Multiple stops along the way included Michigan, South Dakota, and Arizona, with more events to come during the year.
“The road to healing will continue through 2023,” Haaland said. “We have more events to do in every part of the United States.”
The tour was launched after the Federal Indian Boarding School Initiative released a volume one report written by Assistant Secretary Bryan Newland in May 2022. The report concluded that connecting with the Native communities and gathering their oral stories would be the most beneficial tool for healing and identifying resources the agency will need to continue.
These oral histories will be released as a part of the report’s second volume. “As we keep investigating the federal Indian Boarding School system and learning about the experience in specific schools and the overall system, it paints a history that records alone can’t fully provide,” Newland said.
Newland explained that DOI’s next steps, in addition to collecting oral testimonies, will include identifying unmarked burial sites across the federal Indian Boarding School system and the total amount of funding the federal government put towards erasing Native culture.
Haaland has heard the horrors personally from her grandparents, who were taken from their homelands in Laguna Pueblo, New Mexico, and sent off to boarding schools.
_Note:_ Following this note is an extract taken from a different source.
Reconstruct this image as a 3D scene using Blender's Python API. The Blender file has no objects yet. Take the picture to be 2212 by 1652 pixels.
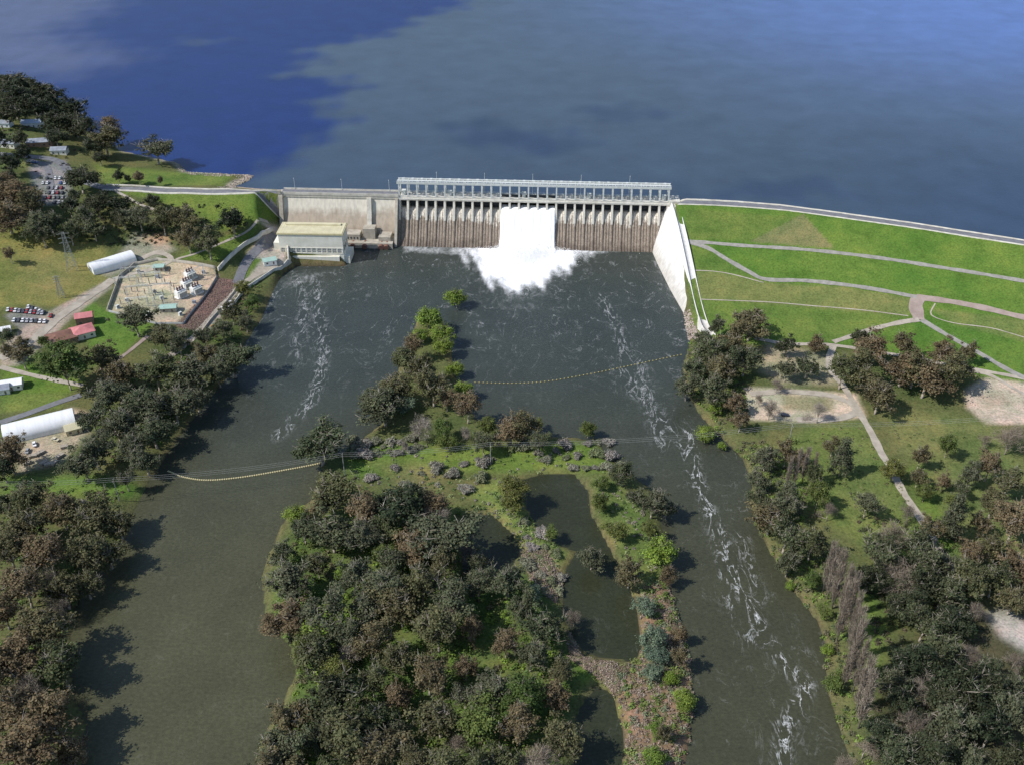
import bpy, math, random
import numpy as np
from mathutils import Vector, Matrix
random.seed(11); rng=np.random.default_rng(11)
scene=bpy.context.scene
COL=scene.collection
# ------------------------------------------------------------ survey geometry
F=2080.0; CX,CY=1106.0,825.0; PIT=math.radians(34); CAMH=320.0
cp,sp=math.cos(PIT),math.sin(PIT)
def ray(u,v):
    a=(u-CX)/F; b=(CY-v)/F
    return np.array([a, cp+sp*b, -sp+cp*b])
def P(u,v,z=0.0):
    d=ray(u,v); t=(z-CAMH)/d[2]
    return np.array([d[0]*t,d[1]*t,z])
def Pn(pts,z=0.0): return np.array([P(a,b,z)[:2] for a,b in pts])
# ------------------------------------------------------------ materials
def nmat(name):
    m=bpy.data.materials.new(name); m.use_nodes=True
    nt=m.node_tree; return m,nt,nt.nodes['Principled BSDF']
def N(nt,t,**k):
    n=nt.nodes.new(t)
    for a,b in k.items(): setattr(n,a,b)
    return n
def mixc(nt,fac,a,b,mode='MIX'):
    n=N(nt,'ShaderNodeMix',data_type='RGBA',blend_type=mode)
    for s,val in ((n.inputs[0],fac),(n.inputs[6],a),(n.inputs[7],b)):
        if hasattr(val,'is_linked') or isinstance(val,bpy.types.NodeSocket): nt.links.new(val,s)
        elif isinstance(val,(int,float)): s.default_value=val
        else: s.default_value=(*val,1)
    return n.outputs[2]
def noise(nt,scale,detail=4,rough=.6,vec=None,dist=0):
    n=N(nt,'ShaderNodeTexNoise'); n.inputs['Scale'].default_value=scale
    n.inputs['Detail'].default_value=detail; n.inputs['Roughness'].default_value=rough
    n.inputs['Distortion'].default_value=dist
    if vec is not None: nt.links.new(vec,n.inputs['Vector'])
    return n.outputs[0]
def ramp(nt,fac,stops,interp='LINEAR'):
    r=N(nt,'ShaderNodeValToRGB'); nt.links.new(fac,r.inputs[0]); cr=r.color_ramp; cr.interpolation=interp
    while len(cr.elements)<len(stops): cr.elements.new(.5)
    for e,(p,c) in zip(cr.elements,stops):
        e.position=p; e.color=(*c,1) if not isinstance(c,(int,float)) else (c,c,c,1)
    return r.outputs[0]
def pos(nt,scale=(1,1,1),obj=False):
    if obj: o=N(nt,'ShaderNodeTexCoord').outputs['Object']
    else: o=N(nt,'ShaderNodeNewGeometry').outputs['Position']
    m=N(nt,'ShaderNodeMapping'); m.inputs['Scale'].default_value=scale
    nt.links.new(o,m.inputs['Vector']); return m.outputs[0]
def bump(nt,bs,h,strength=.3,dist=.3):
    b=N(nt,'ShaderNodeBump'); b.inputs['Strength'].default_value=strength; b.inputs['Distance'].default_value=dist
    nt.links.new(h,b.inputs['Height']); nt.links.new(b.outputs[0],bs.inputs['Normal'])
def simple(name,c1,c2=None,scale=.5,rough=.8,spec=.3,metal=0,sc=(1,1,1),lo=.35,hi=.65):
    m,nt,bs=nmat(name)
    bs.inputs['Roughness'].default_value=rough; bs.inputs['Specular IOR Level'].default_value=spec
    bs.inputs['Metallic'].default_value=metal
    if c2 is None: c2=tuple(x*.75 for x in c1)
    n=noise(nt,scale,5,.65,pos(nt,sc,True))
    nt.links.new(ramp(nt,n,[(lo,c2),(hi,c1)]),bs.inputs['Base Color'])
    return m
def leafmat(name,stops,rough=.75,tr=.3):
    m,nt,bs=nmat(name)
    oi=N(nt,'ShaderNodeObjectInfo'); c=ramp(nt,oi.outputs['Random'],stops)
    at=N(nt,'ShaderNodeAttribute',attribute_name='lc')
    o=mixc(nt,1.0,c,at.outputs['Color'],'MULTIPLY')
    nt.links.new(o,bs.inputs['Base Color']); bs.inputs['Roughness'].default_value=rough
    bs.inputs['Specular IOR Level'].default_value=.25
    if tr:
        tb=N(nt,'ShaderNodeBsdfTranslucent'); nt.links.new(o,tb.inputs['Color']); ms=N(nt,'ShaderNodeMixShader'); ms.inputs[0].default_value=tr
        nt.links.new(bs.outputs[0],ms.inputs[1]); nt.links.new(tb.outputs[0],ms.inputs[2]); nt.links.new(ms.outputs[0],nt.nodes['Material Output'].inputs[0])
    return m
M={}
M['concrete']=simple('concrete',(.46,.42,.35),(.3,.27,.22),.25)
M['pale_concrete']=simple('pale_concrete',(.64,.61,.54),(.44,.41,.35),.2)
M['asphalt']=simple('asphalt',(.2,.2,.21),(.14,.14,.15),.3)
M['lightroad']=simple('light_gravel_road',(.44,.39,.32),(.31,.27,.22),.2)
M['pinkroad']=simple('pink_gravel_road',(.36,.285,.25),(.27,.21,.18),.2)
M['trackmat']=simple('track',(.33,.31,.28),(.22,.21,.185),.3)
M['steel']=simple('painted_grey_steel',(.64,.66,.63),(.5,.52,.5),.4,.6,.4)
M['galv']=simple('galvanised_steel',(.34,.35,.34),(.26,.27,.26),.4,.6,.4)
M['darksteel']=simple('dark_gate_steel',(.05,.06,.07),(.03,.035,.04),.5,.5)
M['cream']=simple('cream_render',(.76,.74,.65),(.63,.60,.50),.15)
M['yellowroof']=simple('yellow_roof',(.62,.57,.38),(.52,.47,.31),.2)
M['yellowtrim']=simple('yellow_trim',(.62,.55,.32),None,.3)
M['glass']=simple('window_glass',(.08,.09,.10),(.05,.055,.06),.5,.15,.6)
M['whitepaint']=simple('white_paint',(.8,.8,.78),(.68,.68,.66),.2,.6)
M['whitemetal']=simple('white_corrugated_metal',(.82,.82,.82),(.7,.7,.7),.15,.45,.4,sc=(3,.3,1))
M['pinkroof']=simple('faded_red_roof',(.56,.22,.22),(.42,.15,.15),.3)
M['brownroof']=simple('brown_tile_roof',(.22,.11,.08),(.15,.08,.06),.5)
M['greyroof']=simple('grey_roof',(.3,.33,.38),(.2,.22,.26),.3)
M['blueroof']=simple('pale_blue_roof',(.4,.48,.6),(.3,.36,.45),.3)
M['greenroof']=simple('pale_green_roof',(.35,.5,.44),(.28,.4,.35),.3)
M['brick']=simple('brick_wall',(.3,.2,.14),(.22,.13,.09),.8)
M['wood']=simple('weathered_wood',(.24,.2,.15),(.15,.12,.09),1)
M['bark']=simple('pale_bark',(.46,.41,.35),(.22,.18,.14),.6)
M['rock']=simple('riprap_rock',(.45,.38,.32),(.18,.14,.12),.35)
M['brownrock']=simple('brown_rock',(.22,.14,.12),(.1,.07,.06),.5)
M['rubber']=simple('rubber',(.02,.02,.02),None,1)
M['yellow']=simple('yellow_float',(.42,.38,.14),(.3,.27,.1),1)
M['whitefloat']=simple('pale_yellow_float',(.55,.5,.3),(.4,.34,.18),1)
M['wire']=simple('wire',(.35,.35,.34),None,1)
M['line']=simple('road_paint',(.65,.65,.6),None,1)
m,nt,bs=nmat('car_paint'); oi=N(nt,'ShaderNodeObjectInfo'); nt.links.new(oi.outputs['Color'],bs.inputs['Base Color']); bs.inputs['Roughness'].default_value=.3; M['car']=m
def dammat(name,top,mid,dark,ztop,topw=.86,smooth=False):
    m,nt,bs=nmat(name)
    n1=noise(nt,1,6,.65,pos(nt,(.3,.3,.03),True)); n2=noise(nt,1,4,.6,pos(nt,(1.5,1.5,.05),True)); n3=noise(nt,1,4,.6,pos(nt,(.07,.07,.10),True))
    if smooth: n2=noise(nt,1,3,.5,pos(nt,(.5,.5,.04),True))
    tc=N(nt,'ShaderNodeTexCoord').outputs['Object']; sx=N(nt,'ShaderNodeSeparateXYZ'); nt.links.new(tc,sx.inputs[0])
    mr=N(nt,'ShaderNodeMapRange'); nt.links.new(sx.outputs[2],mr.inputs[0]); mr.inputs[1].default_value=0; mr.inputs[2].default_value=ztop
    ad=N(nt,'ShaderNodeMath',operation='MULTIPLY_ADD'); nt.links.new(n1,ad.inputs[0]); ad.inputs[1].default_value=.35 if smooth else .9; ad_in=mr.outputs[0]; nt.links.new(ad_in,ad.inputs[2])
    ad2=N(nt,'ShaderNodeMath',operation='MULTIPLY_ADD'); nt.links.new(n3,ad2.inputs[0]); ad2.inputs[1].default_value=.5; nt.links.new(ad.outputs[0],ad2.inputs[2])
    if smooth:
        a3=N(nt,'ShaderNodeMath',operation='ADD'); nt.links.new(ad2.outputs[0],a3.inputs[0]); a3.inputs[1].default_value=.27; ad2=a3
    sc_=N(nt,'ShaderNodeMath',operation='MULTIPLY'); nt.links.new(ad2.outputs[0],sc_.inputs[0]); sc_.inputs[1].default_value=.55
    r=ramp(nt,sc_.outputs[0],[(.38,dark),(.55,mid),(topw-.1,mid),(topw,top)])
    o=mixc(nt,1.0,r,ramp(nt,n2,[(.35,.85 if smooth else .55),(.6,1.04 if smooth else 1.15)]),'MULTIPLY')
    nt.links.new(o,bs.inputs['Base Color']); bs.inputs['Roughness'].default_value=.85
    return m
M['spillface']=dammat('stained_spillway_concrete',(.6,.55,.47),(.25,.2,.155),(.13,.10,.076),24,.84)
M['damface']=dammat('stained_dam_concrete',(.66,.61,.51),(.44,.37,.29),(.25,.20,.15),33,.78,True)
M['whiteconc']=dammat('weathered_white_concrete',(.62,.61,.58),(.60,.58,.55),(.45,.42,.37),33,.8,True)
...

As a descendant, she can feel the trauma in herself and the effects that ripple through her family generation after generation.
“My grandmother went to boarding school, and I suffer from intergenerational trauma as much as anybody,” Haaland said during an interview with Native News Online. “So because I understand it, I am going to be understanding to other people.”
So far, the duo has recorded the horrible accounts of those traumatized for a lifetime by the attempted assimilation and dissertation that has been bottled up among tribal members for more than half a century.
From the 1870s until the 1960s, there were more than 350 taxpayer-funded, often church-run, Native American boarding schools, according to the National Native American Boarding School Coalition.
There were more than 400 federally run or supported Indian schools in the country, with Oklahoma having the highest number of 76 Indian boarding schools; Arizona comes in second with 47.
These may include stories of physical, emotional, mental, and sexual abuse. Identities were stripped of the children, and language and culture were disposed of, even down to hair being cut to short lengths.
Children lived in confinements and unfair punishments, dealing with the forced removal from their families, which some never saw again. Some children never made it home and died at the hands of the federal government without notifying the family of said children. Unfortunately, some were laid to unrest with not even a name of identification.
The investigation also found more than 500 children died while attending these schools, although that number is likely higher.
Haaland claims that being an open ear to these survivors who may be sharing their stories for the first time is an integral part of the healing process. “We understand that sometimes, just getting things off your chest, just being able to say it out loud, means something to them,” Haaland said. “So, I think most of all, we want to make sure we are there to listen.”
Many have shed tears when sharing their testimonies, and Haaland shed many as she tirelessly devoted time and attention to each survivor.
“I’m with you on this journey. I will listen. I will grieve with you. I will weep alongside you.”